August 31st, 1883 Pressure of a quiet August relieved by the penny-a-liner

THE “SILLY season”, when news dries up because of the absence on holidays of law-makers, law-interpreters and other movers and…

THE "SILLY season", when news dries up because of the absence on holidays of law-makers, law-interpreters and other movers and shakers, is as often noted in the breach as in the reality. When it does come true, for daily news columnists, like the staff ofThe Irish Times in London who were required to fill (literally) a column every day, the pressure of a quiet August could lead to desperation, as this column from 1883 demonstrates.

The news-mongers here are reduced to a state of actual privation. The centre of the distressed districts is of course Fleet Street, where it would be a case of actual famine but for the practical relief supplied by the voluntary correspondent and the mercenary aid of the penny-a-liner . We manage to subsist off the scraps these bring us but a glance at our daily sheets would show that we are woefully short in the matter of provender. It is declared the dullest season in the matter of sensation, real or romantic, which has overtaken us this long time, and of course the pressure of the destitution falls on the devoted crew whose calling is the collection, confection, and concoction of the daily history. We think of the time when country folks, before leaving London for home, would call into the “newsman’s” for a groat’s worth of his commodity to carry home, as may be read in the comedies of Jonson and Massinger, and we wonder how the paragraphist of that age made shift when we, with so many resources of civilisation ready to our hands, are so hard up.

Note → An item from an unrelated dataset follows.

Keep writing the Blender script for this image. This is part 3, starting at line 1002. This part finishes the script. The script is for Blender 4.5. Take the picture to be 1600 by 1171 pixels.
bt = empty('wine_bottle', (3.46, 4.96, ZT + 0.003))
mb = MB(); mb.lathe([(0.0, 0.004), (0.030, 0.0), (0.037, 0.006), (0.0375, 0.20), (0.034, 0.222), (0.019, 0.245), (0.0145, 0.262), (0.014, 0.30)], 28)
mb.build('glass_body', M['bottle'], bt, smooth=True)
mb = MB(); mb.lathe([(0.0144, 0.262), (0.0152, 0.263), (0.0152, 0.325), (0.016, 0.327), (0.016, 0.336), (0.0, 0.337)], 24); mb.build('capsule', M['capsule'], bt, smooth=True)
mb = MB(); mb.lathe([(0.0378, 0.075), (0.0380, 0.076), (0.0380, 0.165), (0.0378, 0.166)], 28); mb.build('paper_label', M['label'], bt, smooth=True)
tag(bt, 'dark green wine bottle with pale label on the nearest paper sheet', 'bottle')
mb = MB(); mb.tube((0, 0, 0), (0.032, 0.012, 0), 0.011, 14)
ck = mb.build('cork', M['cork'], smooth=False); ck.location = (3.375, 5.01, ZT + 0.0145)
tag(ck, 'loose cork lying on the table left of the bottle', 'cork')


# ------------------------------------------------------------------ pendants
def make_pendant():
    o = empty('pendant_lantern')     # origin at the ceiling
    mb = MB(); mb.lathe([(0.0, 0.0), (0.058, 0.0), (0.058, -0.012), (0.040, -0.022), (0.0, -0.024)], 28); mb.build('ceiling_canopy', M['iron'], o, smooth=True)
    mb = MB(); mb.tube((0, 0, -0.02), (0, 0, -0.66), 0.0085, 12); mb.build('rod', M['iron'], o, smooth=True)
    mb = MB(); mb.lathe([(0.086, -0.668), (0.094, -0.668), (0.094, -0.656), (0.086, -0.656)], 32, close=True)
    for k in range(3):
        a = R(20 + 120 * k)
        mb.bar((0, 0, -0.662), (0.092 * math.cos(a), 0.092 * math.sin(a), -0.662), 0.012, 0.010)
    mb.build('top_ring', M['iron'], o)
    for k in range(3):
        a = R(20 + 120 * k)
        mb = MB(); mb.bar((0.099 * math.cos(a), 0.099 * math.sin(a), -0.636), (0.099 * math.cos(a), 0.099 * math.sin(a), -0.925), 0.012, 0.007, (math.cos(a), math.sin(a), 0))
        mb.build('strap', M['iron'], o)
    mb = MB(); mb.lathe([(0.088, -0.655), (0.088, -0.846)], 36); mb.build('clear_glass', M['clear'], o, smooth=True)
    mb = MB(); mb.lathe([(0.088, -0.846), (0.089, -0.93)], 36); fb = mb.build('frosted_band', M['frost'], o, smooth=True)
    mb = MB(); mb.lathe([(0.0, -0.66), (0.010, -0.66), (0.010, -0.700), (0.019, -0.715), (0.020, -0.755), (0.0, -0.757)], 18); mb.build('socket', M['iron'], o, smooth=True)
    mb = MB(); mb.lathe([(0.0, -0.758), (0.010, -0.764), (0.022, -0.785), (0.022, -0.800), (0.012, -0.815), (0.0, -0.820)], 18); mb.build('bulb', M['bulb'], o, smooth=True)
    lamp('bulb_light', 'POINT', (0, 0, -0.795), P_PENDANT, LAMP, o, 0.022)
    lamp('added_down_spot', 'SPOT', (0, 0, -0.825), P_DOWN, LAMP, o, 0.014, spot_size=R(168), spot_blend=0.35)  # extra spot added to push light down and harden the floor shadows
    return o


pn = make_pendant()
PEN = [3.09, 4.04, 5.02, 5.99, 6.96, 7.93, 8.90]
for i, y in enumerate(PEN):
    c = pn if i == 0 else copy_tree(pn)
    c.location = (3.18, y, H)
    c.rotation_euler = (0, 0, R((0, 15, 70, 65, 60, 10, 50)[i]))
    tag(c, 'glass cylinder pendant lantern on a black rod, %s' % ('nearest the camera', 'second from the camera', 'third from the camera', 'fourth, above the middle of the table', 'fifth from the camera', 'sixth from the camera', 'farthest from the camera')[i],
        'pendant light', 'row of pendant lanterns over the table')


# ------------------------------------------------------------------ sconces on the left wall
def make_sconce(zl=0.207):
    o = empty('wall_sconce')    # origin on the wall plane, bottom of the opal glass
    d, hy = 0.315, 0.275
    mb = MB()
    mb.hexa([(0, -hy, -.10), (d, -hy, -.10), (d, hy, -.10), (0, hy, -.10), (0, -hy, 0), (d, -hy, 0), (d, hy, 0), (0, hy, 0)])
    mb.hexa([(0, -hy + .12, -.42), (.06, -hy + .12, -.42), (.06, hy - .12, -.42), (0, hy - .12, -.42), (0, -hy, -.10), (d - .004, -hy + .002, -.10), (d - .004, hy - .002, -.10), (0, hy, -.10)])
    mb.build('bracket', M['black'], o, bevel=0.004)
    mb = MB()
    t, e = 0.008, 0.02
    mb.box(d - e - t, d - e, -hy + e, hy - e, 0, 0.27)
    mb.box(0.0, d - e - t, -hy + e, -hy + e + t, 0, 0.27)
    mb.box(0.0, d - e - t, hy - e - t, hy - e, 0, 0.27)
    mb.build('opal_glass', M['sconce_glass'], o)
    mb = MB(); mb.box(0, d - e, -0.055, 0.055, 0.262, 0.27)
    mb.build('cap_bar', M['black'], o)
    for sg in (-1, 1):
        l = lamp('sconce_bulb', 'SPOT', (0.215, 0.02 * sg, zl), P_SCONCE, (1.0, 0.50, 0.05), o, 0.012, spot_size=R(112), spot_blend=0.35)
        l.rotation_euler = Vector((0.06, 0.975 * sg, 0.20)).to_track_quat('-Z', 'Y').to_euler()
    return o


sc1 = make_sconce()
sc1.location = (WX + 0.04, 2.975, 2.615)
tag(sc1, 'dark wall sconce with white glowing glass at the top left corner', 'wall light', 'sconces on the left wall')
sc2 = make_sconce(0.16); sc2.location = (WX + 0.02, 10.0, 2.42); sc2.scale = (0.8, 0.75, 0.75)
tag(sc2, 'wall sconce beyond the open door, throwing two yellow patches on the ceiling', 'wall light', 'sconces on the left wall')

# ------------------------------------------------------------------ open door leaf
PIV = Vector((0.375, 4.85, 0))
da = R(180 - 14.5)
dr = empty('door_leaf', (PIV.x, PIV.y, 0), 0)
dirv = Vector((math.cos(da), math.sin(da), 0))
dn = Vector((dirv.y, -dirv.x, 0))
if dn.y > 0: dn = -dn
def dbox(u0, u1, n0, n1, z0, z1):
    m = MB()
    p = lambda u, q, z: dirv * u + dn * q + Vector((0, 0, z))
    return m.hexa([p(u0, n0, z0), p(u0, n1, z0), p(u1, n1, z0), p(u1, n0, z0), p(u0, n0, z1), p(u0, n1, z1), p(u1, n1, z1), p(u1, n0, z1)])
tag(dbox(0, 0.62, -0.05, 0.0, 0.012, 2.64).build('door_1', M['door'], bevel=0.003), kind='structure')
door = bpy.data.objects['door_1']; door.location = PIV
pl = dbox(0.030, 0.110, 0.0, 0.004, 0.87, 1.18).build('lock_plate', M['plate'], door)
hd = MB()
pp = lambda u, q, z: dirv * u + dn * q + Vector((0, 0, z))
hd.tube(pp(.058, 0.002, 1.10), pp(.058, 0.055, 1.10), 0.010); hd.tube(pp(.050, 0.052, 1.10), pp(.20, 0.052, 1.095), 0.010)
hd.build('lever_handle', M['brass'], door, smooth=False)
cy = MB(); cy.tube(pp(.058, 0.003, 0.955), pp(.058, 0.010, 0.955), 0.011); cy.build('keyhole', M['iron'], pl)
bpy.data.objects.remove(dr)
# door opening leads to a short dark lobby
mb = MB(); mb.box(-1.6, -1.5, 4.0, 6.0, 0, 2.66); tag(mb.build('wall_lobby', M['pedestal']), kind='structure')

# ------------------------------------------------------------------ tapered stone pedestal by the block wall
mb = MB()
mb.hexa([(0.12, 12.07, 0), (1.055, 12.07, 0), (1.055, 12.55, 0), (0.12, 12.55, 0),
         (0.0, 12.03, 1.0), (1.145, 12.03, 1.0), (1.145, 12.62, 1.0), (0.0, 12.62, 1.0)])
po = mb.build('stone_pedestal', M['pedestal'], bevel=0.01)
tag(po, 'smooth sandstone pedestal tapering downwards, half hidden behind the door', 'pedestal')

Among the chief points of interest in our unspiced social chronicle we reckon first the fact that we have reached the era of St. Oyster’s Day. For some of us life is only worth living in so far as it gives opportunity for devouring what is called the “luscious bivalve”. We have maniacs of the mollusc among our gourmands who follow the oyster to the confines of navigation, as Lucullus followed the oyster’s first cousin. As soon as we touch that part of the calendar where the months begin to drop their r’s like Cockneys dropping their h’s, these fanatics forthwith quit the shores which yield the Whitstable and the Red Bank, and make for alien climes where their favourite food is only coming in. By this device they live all the year round in the pleasure of an open oyster season, and laugh at the lot of their less lucky brethren, consumed by the same desire, but obliged to stand till its enjoyment comes round with the swing of the spheres. Saturday will see in this town alone 10,000 temples crowded with 10 times 10,000 worshippers, every worshipper with his crustaceous idol in one hand, the pepper castor or vinegar cruet in his other hand, and true voracity playing round his parted lips. The indulgence grows dearer. I read today in a famous oyster house, “Best natives on Saturday, 4s per dozen.” ‘Tis but the first charge like the first step that costs. But 4s per dozen! “Picture it, think of it dissolute man. Eat of it, drink of it then if you can.” I see an evening paper says the close season in London is a fiction, and that one can enjoy his uninterrupted oyster throughout the year’s dull round. The Mackays and other millionaires can no doubt, but for the rabble, with incomes ranging from a couple of thousand downwards, the luxury is deadly, unless they are content with the poisonous Portugese or double-shelled assassin from Antwerp.